While they used to get together in person, now she plays Farmville with her friends on Facebook. She was opposed to Israel’s attack on Gaza and she is opposed to the security wall, which is supposedly being built for her protection (read
Other Voice’s statement). When one of her friends from another moshav protested the killings of the nine people on the Free Gaza flotilla, she was threatened by one of her neighbors who called her on the phone and told her to apologize or she would be forced out of the moshav—a frightening prospect for a single mother. (
photo shows Julia and Roni)
Julia told us they won’t give up “because there is no other way” to live. She told us to support peacebuilding groups in Israel because this is really what it means to be pro-Israel. Regarding comparisons between the Holocaust and the Occupation, she says, “I don’t have to compare. I cannot because we know what this (occupation) is doing to us as a people.” She said it is easier to talk to Palestinians than it is to have a dialogue about Israel’s policies with other Israelis. She said it is easier for Israelis see themselves as the victims because then they are not responsible. “Both peoples are entitled to land and life; both have a right not to be bombed….We know what we have to do; we just have to do it; we need to know how to listen and talk to one another.” She does this for her thirteen grandchildren, “so they will have a good life.”
Read
Julia’s article about the Israeli attack on the Free Gaza flotilla in the Berkeley Daily Planet.

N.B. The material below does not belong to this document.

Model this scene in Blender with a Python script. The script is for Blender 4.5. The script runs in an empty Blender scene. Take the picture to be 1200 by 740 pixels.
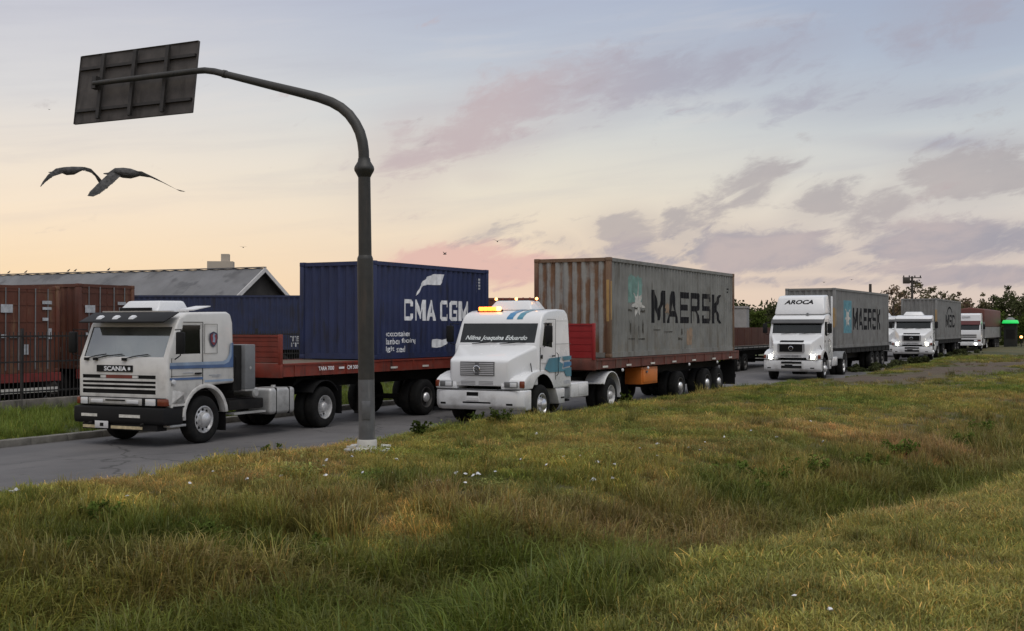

People killed in Gaza, January 91, 2009 (the date of the Operation Cast Lead ceasefire) to May 31, 2010 (
from B’Tselem):
As in most stories from Israel and Palestine, there is suffering on both sides of the wall. For the past sixty years, the suffering of the Palestinians, however, always seems to be greater. While there have been deaths from the rocket attacks on Israelis living just north of Gaza, there have been many more deaths of Palestinians in Gaza. During the past year and a half, while 4 Israelis were killed by Palestinians in ALL of Israel (2 in Israel and 2 in the West Bank), 56 Palestinians were killed in Gaza by Israelis; an additional 24 were killed in the West Bank.